» **Goal of the exercise**
Repeat the data word for word. Do not include the pictures.

» **Given information**
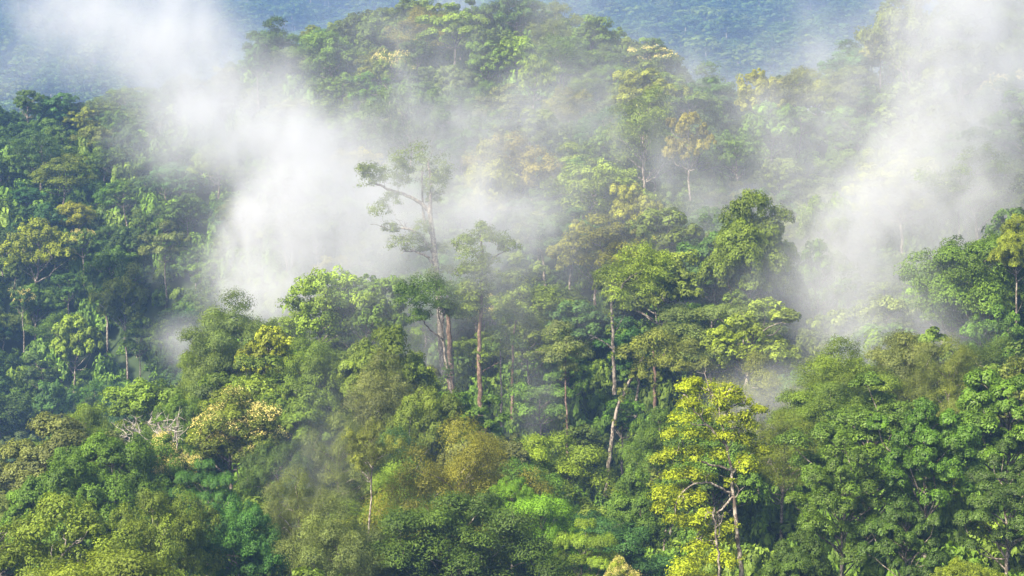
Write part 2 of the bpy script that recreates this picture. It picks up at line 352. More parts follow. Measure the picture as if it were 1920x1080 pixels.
#HEROES<
# -- trees built limb by limb after the photograph -------------------------------------
def custom(name, Y, limbs, clumps, tint, label, short=None, sp=None, base=None, bark=None, leafmat=None, leaf=.24, nT=15, nL=96, flat=.75, blp=0, blmat=None, age=.25, seed=1, spread=(.5, 1.15), up=.45, cat='tree', rt=(.3, .55), twigs=0, twig_n=0, rad=1.0, climbers=5):
    """limbs: [([(px,py,depth m),...], r0 px, r1 px)], clumps: [(px,py,depth m,radius px)] at distance Y"""
    r = np.random.default_rng(seed); L = Leaves(); B = Leaves(); woods = []; f = ppm(Y)
    o = np.array([uv(*base)[0] * Y, Y, uv(*base)[1] * Y])
    def loc(px, py, d): return at(px, py, Y) + np.array([0, d, 0]) - o
    for pts_, r0, r1 in limbs:
        Wd = Wood(); woods.append(Wd)
        P = np.array([loc(*q) for q in pts_]); t = np.linspace(0, 1, len(P)); tt = np.linspace(0, 1, len(P) * 4)
        # smooth polyline
        Q = np.stack([np.interp(tt, t, P[:, i]) for i in range(3)], 1)
        for _ in range(2): Q[1:-1] = .5 * Q[1:-1] + .25 * (Q[:-2] + Q[2:])
        Q[1:-1] += r.normal(0, .05, (len(Q) - 2, 3))
        Wd.tube(Q, np.interp(tt, [0, 1], [r0 * .78 / f, r1 * .6 / f]), 8)
        if twig_n:
            for _ in range(int(twig_n * len(P))):
                k_ = int(r.integers(len(Q) // 3, len(Q))); g = unit(Q[min(k_ + 1, len(Q) - 1)] - Q[k_ - 1] + r.normal(0, .5, 3)); l_ = r.uniform(.5, 1.8)
                T_ = Wd.limb(r, Q[k_], Q[k_] + (g + [0, 0, .3]) * l_, .05, .02, .12, 6, 4)
                for _ in range(2): m_ = T_[int(r.integers(2, 5))]; Wd.limb(r, m_, m_ + unit(r.normal(0, 1, 3) + [0, 0, .6]) * l_ * .5, .03, .012, .1, 4, 3)
    Wd = woods[-1]
    if climbers:
        P0 = np.array([loc(*q) for q in limbs[0][0]])
        for _ in range(climbers):
            t = r.uniform(.12, .8); k_ = t * (len(P0) - 1); i_ = int(k_); C = P0[i_] + (P0[min(i_ + 1, len(P0) - 1)] - P0[i_]) * (k_ - i_)
            clump(r, L, C + r.normal(0, .25, 3), r.uniform(.4, .8), 6, 30, leaf * .8, 1.5, .9, .2, (.3, 1.3))
    for c in clumps:
        px, py, d, crad = c[:4]; C = loc(px, py, d)
        clump(r, L, C, c[3] * rad / f, nT, nL, leaf, flat, r.uniform(.85, 1.15), age + r.normal(0, .12), spread, up, bl=B, blp=blp, rt=rt)
        for _ in range(twigs):
            e = C + sph(r, 1, -.3)[0] * crad / f; Wd.limb(r, C - np.array([0, 0, crad / f * .5]), e, .06, .02, .15, 6, 4)
    e = bpy.data.objects.new(name, None); e.location = o; link(e); set_props(e, label, cat)
    parts = [('trunk' if k == 0 else 'limb', w_.mesh(('trunk_' if k == 0 else 'limb_') + name, bark or M_BARK)) for k, w_ in enumerate(woods)]
    if L.c: parts.append(('crown', L.mesh('crown_' + name, leafmat or M_LEAF, r)))
    if B.c: parts.append(('blossom', B.mesh('blossom_' + name, blmat or M_BLOSSOM, r, .7)))
    for nm, me in parts:
        c = bpy.data.objects.new(nm, me); c.color = (*TINT[tint], 1); link(c, e)
    OCC.append((o[0], Y, 2.5))
    KEEP.extend((c[0], c[1], c[3], Y) for c in clumps); KEEP.extend((q[0], q[1], 8, Y) for l_ in limbs for q in l_[0] if q[1] < base[1] - 12)
    if short: LAND.append((base[0], clumps[0][1] if clumps else limbs[0][0][-1][1], short))
    return e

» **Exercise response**
Write part 2 of the bpy script that recreates this picture. It picks up at line 352. More parts follow. Measure the picture as if it were 1920x1080 pixels.
#HEROES<
# -- trees built limb by limb after the photograph -------------------------------------
def custom(name, Y, limbs, clumps, tint, label, short=None, sp=None, base=None, bark=None, leafmat=None, leaf=.24, nT=15, nL=96, flat=.75, blp=0, blmat=None, age=.25, seed=1, spread=(.5, 1.15), up=.45, cat='tree', rt=(.3, .55), twigs=0, twig_n=0, rad=1.0, climbers=5):
    """limbs: [([(px,py,depth m),...], r0 px, r1 px)], clumps: [(px,py,depth m,radius px)] at distance Y"""
    r = np.random.default_rng(seed); L = Leaves(); B = Leaves(); woods = []; f = ppm(Y)
    o = np.array([uv(*base)[0] * Y, Y, uv(*base)[1] * Y])
    def loc(px, py, d): return at(px, py, Y) + np.array([0, d, 0]) - o
    for pts_, r0, r1 in limbs:
        Wd = Wood(); woods.append(Wd)
        P = np.array([loc(*q) for q in pts_]); t = np.linspace(0, 1, len(P)); tt = np.linspace(0, 1, len(P) * 4)
        # smooth polyline
        Q = np.stack([np.interp(tt, t, P[:, i]) for i in range(3)], 1)
        for _ in range(2): Q[1:-1] = .5 * Q[1:-1] + .25 * (Q[:-2] + Q[2:])
        Q[1:-1] += r.normal(0, .05, (len(Q) - 2, 3))
        Wd.tube(Q, np.interp(tt, [0, 1], [r0 * .78 / f, r1 * .6 / f]), 8)
        if twig_n:
            for _ in range(int(twig_n * len(P))):
                k_ = int(r.integers(len(Q) // 3, len(Q))); g = unit(Q[min(k_ + 1, len(Q) - 1)] - Q[k_ - 1] + r.normal(0, .5, 3)); l_ = r.uniform(.5, 1.8)
                T_ = Wd.limb(r, Q[k_], Q[k_] + (g + [0, 0, .3]) * l_, .05, .02, .12, 6, 4)
                for _ in range(2): m_ = T_[int(r.integers(2, 5))]; Wd.limb(r, m_, m_ + unit(r.normal(0, 1, 3) + [0, 0, .6]) * l_ * .5, .03, .012, .1, 4, 3)
    Wd = woods[-1]
    if climbers:
        P0 = np.array([loc(*q) for q in limbs[0][0]])
        for _ in range(climbers):
            t = r.uniform(.12, .8); k_ = t * (len(P0) - 1); i_ = int(k_); C = P0[i_] + (P0[min(i_ + 1, len(P0) - 1)] - P0[i_]) * (k_ - i_)
            clump(r, L, C + r.normal(0, .25, 3), r.uniform(.4, .8), 6, 30, leaf * .8, 1.5, .9, .2, (.3, 1.3))
    for c in clumps:
        px, py, d, crad = c[:4]; C = loc(px, py, d)
        clump(r, L, C, c[3] * rad / f, nT, nL, leaf, flat, r.uniform(.85, 1.15), age + r.normal(0, .12), spread, up, bl=B, blp=blp, rt=rt)
        for _ in range(twigs):
            e = C + sph(r, 1, -.3)[0] * crad / f; Wd.limb(r, C - np.array([0, 0, crad / f * .5]), e, .06, .02, .15, 6, 4)
    e = bpy.data.objects.new(name, None); e.location = o; link(e); set_props(e, label, cat)
    parts = [('trunk' if k == 0 else 'limb', w_.mesh(('trunk_' if k == 0 else 'limb_') + name, bark or M_BARK)) for k, w_ in enumerate(woods)]
    if L.c: parts.append(('crown', L.mesh('crown_' + name, leafmat or M_LEAF, r)))
    if B.c: parts.append(('blossom', B.mesh('blossom_' + name, blmat or M_BLOSSOM, r, .7)))
    for nm, me in parts:
        c = bpy.data.objects.new(nm, me); c.color = (*TINT[tint], 1); link(c, e)
    OCC.append((o[0], Y, 2.5))
    KEEP.extend((c[0], c[1], c[3], Y) for c in clumps); KEEP.extend((q[0], q[1], 8, Y) for l_ in limbs for q in l_[0] if q[1] < base[1] - 12)
    if short: LAND.append((base[0], clumps[0][1] if clumps else limbs[0][0][-1][1], short))
    return e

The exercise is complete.